Dutifully signing up for my third decentralized and interoperable social network that has zero compatibility with any of the ones before
Waiting for Decentralized Network 3 to add support for Decentralized Network 1 so Decentralized Network 1 can immediately block it at an infrastructure level, the future of social networking is here.
I understand the support for blocking Threads here but I’m not convinced there’s a pragmatic threat large enough to justify making it impossible for anyone to reach their non-Mastodon friends where they are, admittedly because I engage with Mastodon more as a network of people I know from other places than an ideological community. Like man I like Linux too, but I’m happy I have the option to compromise the purity of the movement by installing proprietary codecs.

@thedextriarchy Respectfully, what are you talking about?

You're on Mastodon.social, which hasn't blocked Threads.

If Threads ever federates, you'll be able to communicate across both.

The "infrastructure level" is just an open standard. Smaller instances having higher moderation standards doesn't impact you.

@steven I don’t want to put words in anyone’s mouth and like I said I don’t even think Threads is going to add support anyway; I’m generalizing and it’s fine if you think it’s unfair.

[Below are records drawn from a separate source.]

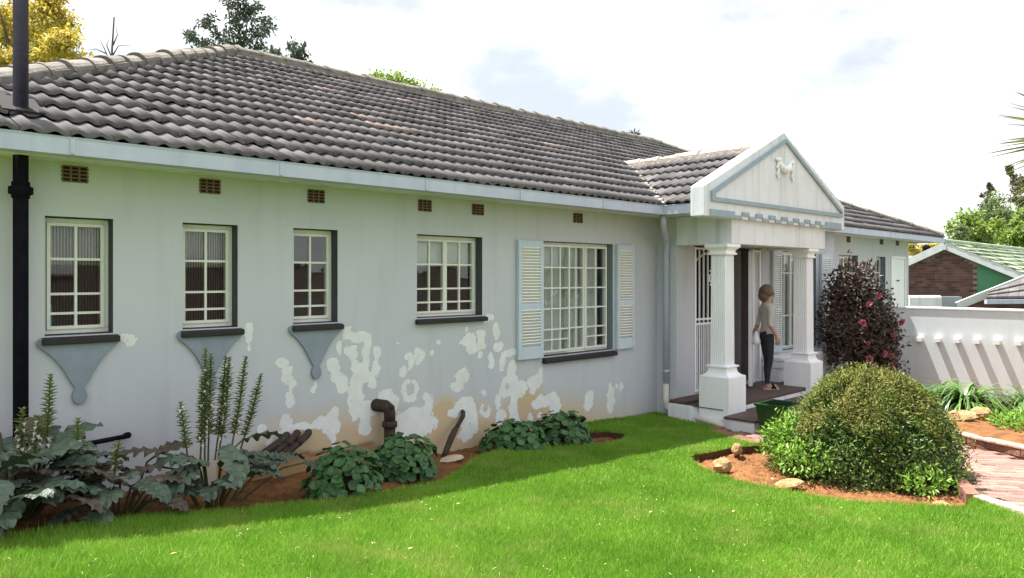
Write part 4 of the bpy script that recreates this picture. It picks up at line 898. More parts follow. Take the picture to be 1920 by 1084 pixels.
def mound(n, m, name, L, Wd, sel, shell):
    # superellipse dome in the bush frame
    u = rng.uniform(0, 2*PI, n*2); h = rng.random(n*2)**.8;
    prof = np.sqrt(np.clip(1-h**2.1, 0, 1))*(1-.18*h)
    s = rng.uniform(shell[0], shell[1], n*2)*(1+.03*np.sin(u*5+h*6)+.03*np.sin(u*9-h*11)+.05*(vnoise(u*5+9, h*7+3, 77)-.5))
    a = .84*prof*np.cos(u)*s; b_ = .76*prof*np.sin(u)*s; z = .90*h*s
    z = z-.10*np.clip(-a, 0, 1)*h
    P = np.stack([6.84+RV[0]*a+FWD[0]*b_, 2.54+RV[1]*a+FWD[1]*b_, gzf(6.8)-.06+z], 1)
    nr = np.stack([RV[0]*a/.93**2+FWD[0]*b_/.64, RV[1]*a/.93**2+FWD[1]*b_/.64, z/.9], 1); nr = unit(nr)
    k = sel(P, a, b_, z, h) ; P, nr = P[k][:n], nr[k][:n]
    D = unit(nr*.45+rdir(len(P))*.6+np.array([0, 0, .25])); Nn = unit(nr+rdir(len(P))*.5+np.array([0, 0, .25]))
    return leaves(name, P, D, Nn, L*rng.uniform(.6, 1.35, len(P)), Wd*rng.uniform(.7, 1.3, len(P)), m, bush)
nz_ = lambda P: vnoise(P[:, 0]*6+P[:, 2]*4, P[:, 1]*6-P[:, 2]*5, 31)
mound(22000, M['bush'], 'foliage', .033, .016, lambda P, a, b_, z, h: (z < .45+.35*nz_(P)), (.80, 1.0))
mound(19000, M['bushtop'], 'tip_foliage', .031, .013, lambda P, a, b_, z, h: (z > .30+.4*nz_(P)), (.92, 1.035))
mound(5000, M['bush'], 'foliage', .034, .016, lambda P, a, b_, z, h: z > .3, (.8, .95))
tag(mound(520, M['bushtop'], 'stray_shoots', .05, .013, lambda P, a, b_, z, h: z > .1, (1.0, 1.09)), kind='stuff')
tag(mound(260, M['bushlight'], 'stray_shoots', .045, .016, lambda P, a, b_, z, h: z < .55, (1.0, 1.08)), kind='stuff')
q = MB(); rings = []
for k in range(9):
    h = k/8*.97; pr = math.sqrt(max(1-h**2.1, .002))*(1-.18*h)
    rings.append([(6.84+.65*pr*(RV[0]*math.cos(t)+.86*FWD[0]*math.sin(t)), 2.54+.65*pr*(RV[1]*math.cos(t)+.86*FWD[1]*math.sin(t)), gzf(6.8)-.1+.73*h) for t in np.linspace(0, 2*PI, 17)[:-1]])
q.loft(rings); q.build('trunk', M['twig_core'], bush)  # not a stem: hidden dark core, added to stop light leaking between leaves
lb = thing('shrub', 'small bright lime green leafy shrub at the left foot of the big dome bush', 'shrub', (6.35, 2.98, gzf(6.35)))
def clump(t, c, rad, n, L, Wd, m, seed, **k): return dome_leaves(c, rad, n, L, Wd, m, 'foliage', t, seed=seed, **k)
clump(lb, (6.40, 3.02, gzf(6.4)+.17), (.27, .27, .27), 900, .05, .022, M['bushlight'], 2, shell=(.55, 1.05), zlo=-.3, bumps=.15)
clump(lb, (6.17, 2.76, gzf(6.2)+.08), (.26, .26, .20), 620, .045, .02, M['bushlight'], 3, shell=(.6, 1.05), zlo=-.2, bumps=.15)
clump(lb, (6.62, 3.16, gzf(6.6)+.08), (.25, .25, .25), 700, .045, .02, M['bush'], 4, shell=(.5, .95), zlo=-.2)
# sprigs round the foot of the bush on the right
sp = thing('shrub', 'low light green seedling growing at the right foot of the dome bush', 'shrub', (6.50, 1.95, gzf(6.5)))
clump(sp, (6.42, 1.93, gzf(6.5)+.02), (.26, .2, .16), 300, .045, .02, M['bushlight'], 6, shell=(.5, 1.05), zlo=-.1)

# camellia
cam_ = thing('camellia_shrub', 'tall dark camellia shrub with pink flowers between the porch and garden wall', 'shrub', (11.95, 4.62, -.2))
q = MB(); q.tube([(11.95, 4.62, -.3), (11.95, 4.6, .4), (11.9, 4.62, 1.2)], [.04, .03, .015], 8); q.tube([(11.95, 4.62, .2), (12.2, 4.5, .9), (12.3, 4.45, 1.3)], [.025, .02, .01], 6); q.build('trunk', M['bark'], cam_)
for cc, rr, n in (((11.75, 4.70, .95), (.36, .38, .78), 3300), ((12.12, 4.50, .9), (.40, .38, .76), 3300), ((12.28, 4.36, .75), (.27, .30, .5), 1300), ((11.95, 4.62, 1.45), (.36, .36, .5), 1700), ((12.3, 4.42, .2), (.5, .4, .5), 1300)):
    clump(cam_, cc, rr, n, .075, .036, M['camellia'], n, shell=(.45, 1.08), zlo=-.9, tilt=.9, bumps=.2)
fl = []
for (u, r_) in (((11.42, 4.30, 1.02), .055), ((11.85, 4.15, .55), .05), ((11.95, 4.08, .52), .04), ((11.55, 4.25, .48), .055), ((12.2, 4.02, 1.02), .05), ((11.8, 4.22, 1.42), .045), ((12.1, 4.1, .82), .035), ((11.6, 4.28, 1.3), .04), ((12.0, 4.1, .36), .045), ((11.62, 4.3, .72), .03)):
    nn = 16; d = rdir(nn); P = np.tile(np.array(u), (nn, 1)); V, F = leaf_arrays(P, unit(d*.8+np.array([-.5, -.5, .2])*.6), np.tile([-.6, -.7, .3], (nn, 1))+d*.3, np.full(nn, r_*1.3), np.full(nn, r_*1.2), .2, .3)
    fast_obj('flower', V, F, M['pink'], cam_)

def strappy(name, label, c, n, L, Wd, m, group=None, up=.9, zoff=0, cat='plant'):
    t = thing(name, label, cat, c, group); az = rng.uniform(0, 2*PI, n); el = rng.uniform(.25, 1.35, n)*up; Ls = L*rng.uniform(.6, 1.15, n); segs = 5; V = []; F = []
    for i in range(n):
        dh = np.array([math.cos(az[i]), math.sin(az[i]), 0]); sd = np.array([-dh[1], dh[0], 0]); p = np.array(c)+dh*rng.uniform(0, .06)+sd*rng.uniform(-.05, .05); e = el[i]; b0 = len(V)*1
        for k in range(segs+1):
            w_ = Wd*(1-(k/segs)**2.2)*.5+.0008; V += [p-sd*w_, p+sd*w_]; p = p+(dh*math.cos(e)+np.array([0, 0, math.sin(e)]))*Ls[i]/segs; e -= .42*(1.25-up*.2)
        for k in range(segs): F.append((b0+2*k, b0+2*k+1, b0+2*k+3, b0+2*k+2))
    fast_obj('foliage', np.array(V), np.array(F), m, t); return t
G_ = 'strap leaved plants along the garden wall'
strappy('strap_plant', 'wide strap leaved plant in front of the slanted shadows on the garden wall', (11.6, 3.0, -.10), 280, .85, .038, M['strap'], G_)
strappy('strap_plant', 'strap leaved plant with darker broad leaves just behind the dome bush', (11.75, 3.5, -.10), 120, .85, .065, M['strap'], G_)
strappy('strap_plant', 'strap leaved plant cut off by the right edge of the photo, below the last blocks', (12.0, 2.35, -.12), 200, .75, .038, M['strap'], G_)
fn = strappy('fern', 'feathery bright green fern clump below the dark camellia', (10.75, 4.25, -.10), 260, .85, .024, M['fern'], up=1.2)
strappy('fern', 'narrow leaved fern behind the pillar at the porch corner', (11.2, 3.95, -.12), 220, .85, .024, M['fern'], up=1.2)
gc = thing('ground_cover', 'low leafy green ground cover on red soil above the brick edging', 'plant', (10.2, 2.1, 0))
for cc in ((10.0, 2.0, .0), (10.3, 2.2, -.02), (10.5, 1.85, -.02), (10.9, 2.1, -.05), (10.2, 1.6, 0)): clump(gc, cc, (.3, .26, .14), 330, .055, .03, M['bushlight'], 9, shell=(.5, 1.05), zlo=0)

# round leaved shrubs in the wall bed
q = MB(); k8 = 9; q.v.append((0, .42, -.06)); 
for k in range(k8):
    t = 2*PI*k/k8; r = .5*(1-.1*(k % 2)); q.v.append((r*math.sin(t), .42-r*math.cos(t)*.95+.0, .04+.06*math.sin(3*t)))
for k in range(k8): q.f.append((0, 1+k, 1+(k+1) % k8)); q.mi.append(0)
rl = q.mesh('leaf', M['round'])
def place_leaf(me, p, d, n, s, par, name='leaf'):
    d = Vector(d).normalized(); n = Vector(n); sd = d.cross(n).normalized(); n2 = sd.cross(d); o = bpy.data.objects.new(name, me)
    m3 = Matrix((sd, d, n2)).transposed().to_4x4(); o.matrix_basis = Matrix.Translation(Vector(p)) @ m3 @ Matrix.Scale(s, 4); return link(o, par)
GS_ = 'round leaved green shrubs along the house wall'
for (x, y, rx, rz, nl, lab) in ((2.86, 4.66, .27, .30, 235, 'round leaved shrub nearest the spiky plant, left of the elbow vent pipe'), (3.58, 4.93, .27, .28, 235, 'round leaved shrub at the foot of the elbow vent pipe'), (4.98, 5.06, .31, .25, 235, 'round leaved shrub under the left end of the shuttered window'), (5.62, 5.05, .30, .27, 235, 'round leaved shrub under the shuttered window, last before the lawn')):
    t = thing('leafy_shrub', lab, 'shrub', (x, y, gzf(x)-.05), GS_); z0 = gzf(x)-.03
    q = MB(); q.ball((x, y, z0+rz*.32), rx*.62, rx*.58, rz*.5, 10, 6, .1, nl)  # solid dark ball added inside to darken the gaps between leaves
    for k in range(14):
        a = k*2.4; q.tube([(x, y, z0), (x+rx*.6*math.cos(a), y+rx*.6*math.sin(a), z0+rz*.6)], .005, 5)
    q.build('stem', M['twig_core'], t)
    for k in range(nl):
        zz = 1-(k+.5)/nl*1.02; a = k*2.39996+rng.uniform(-.2, .2); rr = math.sqrt(max(1-zz*zz, 0)); d = Vector((rr*math.cos(a), rr*math.sin(a), zz)); bmp = 1+.1*math.sin(a*3+zz*4)
        s_ = rng.uniform(.84, 1.06)*bmp; p = Vector((x, y, z0+.02))+Vector((d.x*rx*s_, d.y*rx*s_, (d.z*rz)*s_)); tang = Vector((0, 0, -1))*.8+Vector(rng.normal(0, .5, 3))+Vector((math.cos(a), math.sin(a), 0))*.5
        nn = (d+Vector((0, -.15, .35))+Vector(rng.normal(0, .28, 3))).normalized(); tang = tang-nn*tang.dot(nn)
        place_leaf(rl, p-tang.normalized()*.02, tang, nn, rng.uniform(.062, .088), t)

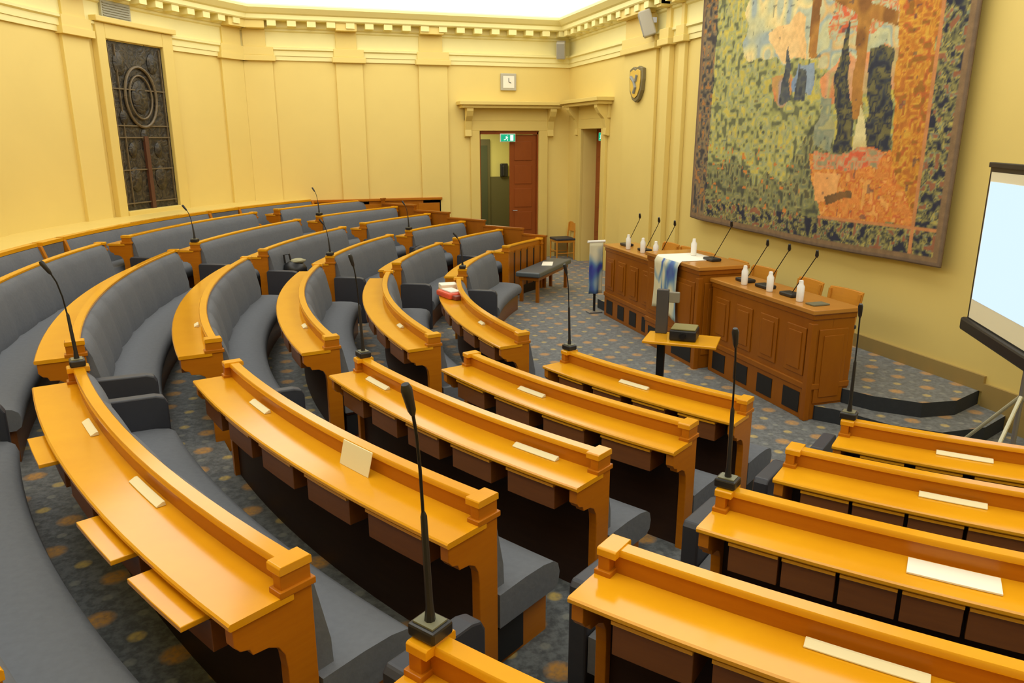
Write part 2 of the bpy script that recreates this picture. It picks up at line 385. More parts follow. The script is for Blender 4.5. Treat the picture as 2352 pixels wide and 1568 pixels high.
def door_leaf(name, x0, x1, y, axis='x', n=5, h=2.65):
    """leaf in the plane y=const (axis x) or x=const (axis y)"""
    def bx(mb, a, b, c, d, z0, z1):
        return mb.box(a, b, c, d, z0, z1) if axis == 'x' else mb.box(c, d, a, b, z0, z1)
    mb = bx(MB(), x0, x1, y, y+.05, 0.01, h); hh = (h-.16)/n
    o = mb.build(name, 'door', bevel=.004); struct(o)
    mb = MB()
    for i in range(n): bx(mb, x0+.10, x1-.10, y-.014, y, .12+i*hh, .12+i*hh+hh-.10)
    mb.build('panel', 'door', o, bevel=.012)
    return o
d1 = door_leaf('door_1', 4.87, 5.47, YF+.05)
MB().tube([(4.93, YF+.03, 1.05), (4.93, YF-.02, 1.05), (5.02, YF-.03, 1.05)], .011).build('door_handle', 'steel', d1)
d1b = door_leaf('door_2', YF+.35, YF+.92, 4.19, 'y')
# corridor
cm = 'greenpaint'
struct(MB().box(2.6, 6.2, YF+3.2, YF+3.3, 0, 3.1).build('wall_corridor_end', cm)); struct(MB().box(2.5, 2.6, YF+.3, YF+3.3, 0, 3.1).build('wall_corridor_left', cm))
struct(MB().box(6.2, 6.3, YF+.3, YF+3.3, 0, 3.1).build('wall_corridor_right', cm)); struct(MB().box(2.6, 6.2, YF+.3, YF+3.2, -.08, 0).build('floor_corridor', 'carpet'))
struct(MB().box(2.6, 6.2, YF+.3, YF+3.2, 3.0, 3.1).build('ceiling_corridor', cm))
struct(MB().box(2.6, 6.2, YF+3.17, YF+3.2, 0, 1.62).build('trim_20', 'darkgreen'))
d3 = struct(MB().box(4.72, 5.28, YF+3.10, YF+3.165, 0, 2.55).build('door_3', 'darkgreen', bevel=.01))
MB().box(4.80, 5.20, YF+3.08, YF+3.10, .3, 2.4).build('glass_pane', plain('dark green glass', (.05, .06, .035), .1), d3)
ld = bpy.data.lights.new('corridor_fill_light', 'AREA'); ld.energy = 80; ld.size = 1.0; ld.color = (1, .92, .6); lo = bpy.data.objects.new('corridor_fill_light', ld); COL.objects.link(lo); lo.location = (4.6, YF+1.7, 2.95)  # added area light without a fitting, brightens the corridor through the doorway
tag(lo, 'added fill light in the corridor behind the open door', 'fill light')
t = thing('wall_telephone', 'dark wall telephone in the corridor seen through the open door', 'telephone', (5.65, YF+3.15, 1.75))
MB().box(5.55, 5.75, YF+3.08, YF+3.165, 1.62, 1.95).build('body', 'black', t, bevel=.02)
MB().box(5.59, 5.65, YF+3.04, YF+3.08, 1.64, 1.90).build('handset', 'black', t, bevel=.015)

def exit_sign(name, label, c, ax):
    """small lit sign with a running figure; ax 'y' faces -Y, 'x' faces -X"""
    t = thing(name, label, 'sign', c)
    def P(u, v, w): return (c[0]+u, c[1]-w, c[2]+v) if ax == 'y' else (c[0]-w, c[1]-u, c[2]+v)
    def B(mb, u0, u1, v0, v1, w0, w1):
        p, q = P(u0, v0, w0), P(u1, v1, w1); return mb.box(min(p[0], q[0]), max(p[0], q[0]), min(p[1], q[1]), max(p[1], q[1]), min(p[2], q[2]), max(p[2], q[2]))
    B(MB(), -.17, .17, 0, .17, 0, .05).build('housing', 'cup', t, bevel=.008)
    B(MB(), -.155, .155, .012, .158, .05, .055).build('sign_face', emission('green lit sign', (.02, .45, .22), 1.1), t)
    mb = MB(); B(mb, .05, .12, .025, .145, .055, .058)
    mb.tube([P(-.02, .13, .057), P(-.021, .131, .057)], .014); mb.tube([P(-.025, .115, .057), P(-.035, .075, .057)], .011)
    mb.tube([P(-.035, .075, .057), P(-.005, .055, .057), P(-.012, .025, .057)], .007); mb.tube([P(-.035, .075, .057), P(-.06, .05, .057), P(-.09, .045, .057)], .007)
    mb.tube([P(-.025, .11, .057), P(.0, .085, .057)], .006); mb.tube([P(-.025, .11, .057), P(-.06, .1, .057)], .006)
    mb.build('running_figure', emission('white lit symbol', (.9, 1, .9), 1.2), t)
exit_sign('exit_sign', 'small green exit sign in the top of the far doorway', (4.80, YF-.0, 2.50), 'y')
exit_sign('exit_sign', 'small green exit sign in the top of the side doorway of the front wall', (XF+.10, 14.25, 2.52), 'x')

# side doorway in the front wall
mb = MB()
for y0, y1 in ((13.86, 14.06), (15.10, 15.30)): mb.box(XF-.06, XF, y0, y1, 0, 2.76)
mb.box(XF-.06, XF, 13.86, 15.30, 2.76, 2.95).box(XF-.06, XF, 13.75, 15.42, 2.95, 3.20).box(XF-.30, XF, 13.68, 15.50, 3.20, 3.26).box(XF-.36, XF, 13.62, 15.56, 3.26, 3.33)
for y in (13.78, 15.24):
    prof = [(XF-.28, 3.20), (XF-.28, 3.14), (XF-.22, 3.04), (XF-.12, 2.94), (XF-.08, 2.77), (XF-.10, 2.64), (XF-.04, 2.62), (XF, 2.62), (XF, 3.20)]
    mb.prism([(x, y, z) for x, z in prof], [(x, y+.14, z) for x, z in prof])
struct(mb.build('trim_19', 'surround', bevel=.006))
d4 = door_leaf('door_4', 14.06, 15.10, XF+.30, 'y', h=2.76)
MB().tube([(XF+.29, 14.2, 1.05), (XF+.25, 14.2, 1.05), (XF+.24, 14.3, 1.05)], .011).build('door_handle', 'steel', d4)

# clock, shield, loudspeakers
t = thing('wall_clock', 'square pale wall clock above the far doorway', 'clock', (4.82, YF, 3.55))
MB().box(4.65, 4.99, YF-.05, YF, 3.54, 3.88).build('clock_case', plain('grey clock case', (.45, .42, .33), .4), t, bevel=.01)
MB().box(4.70, 4.94, YF-.056, YF-.05, 3.59, 3.83).build('clock_face', 'paper', t)
MB().tube([(4.82, YF-.06, 3.71), (4.82, YF-.06, 3.79)], .005).tube([(4.82, YF-.06, 3.71), (4.87, YF-.06, 3.69)], .006).build('clock_hands', 'black', t)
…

But I’ve seen a fair amount of guilt-by-association “servers that care about moderation must defederate any server that associates with Threads,” and that approach (again, hypothetical for Threads right now) definitely affects my ability to reach people on Mastodon!
@steven Probably my deepest disconnect from what I think of as the Mastodon Community Proper is that a lot of people seem to set a much lower bar for flat-out defederation than I do, and it makes my confidence in the idea that I’ll be able to connect with individual people through the protocol feel uncomfortably precarious.

@thedextriarchy I think it would make sense to look at this at a higher level, though. If you're coming at this as a reporter.

Defederating from dot social is rare. The only people defederating from Mastodon.social are people who are at especially high risk of harassment or abuse. Queer communities who are literally facing genocide right now. Disabled people who've been left to die for the last three years.

These people need to be part of more insular communities, for their own safety. And the reason they're disproportionately on Mastodon (instead of Twitter/BlueSky/Threads) is because Mastodon has those safety tools.

For these people, the question isn't federation or defereration. It's defederation or even more insular communities, like Discord servers or PHPBB boards or locked subreddits.

@thedextriarchy I think it's tempting to see these niche queer communities are representative of Mastodon as a whole, because they're cool and funny and have distinct sub-communities.

But Mastodon is mostly normies on big instances like dot social.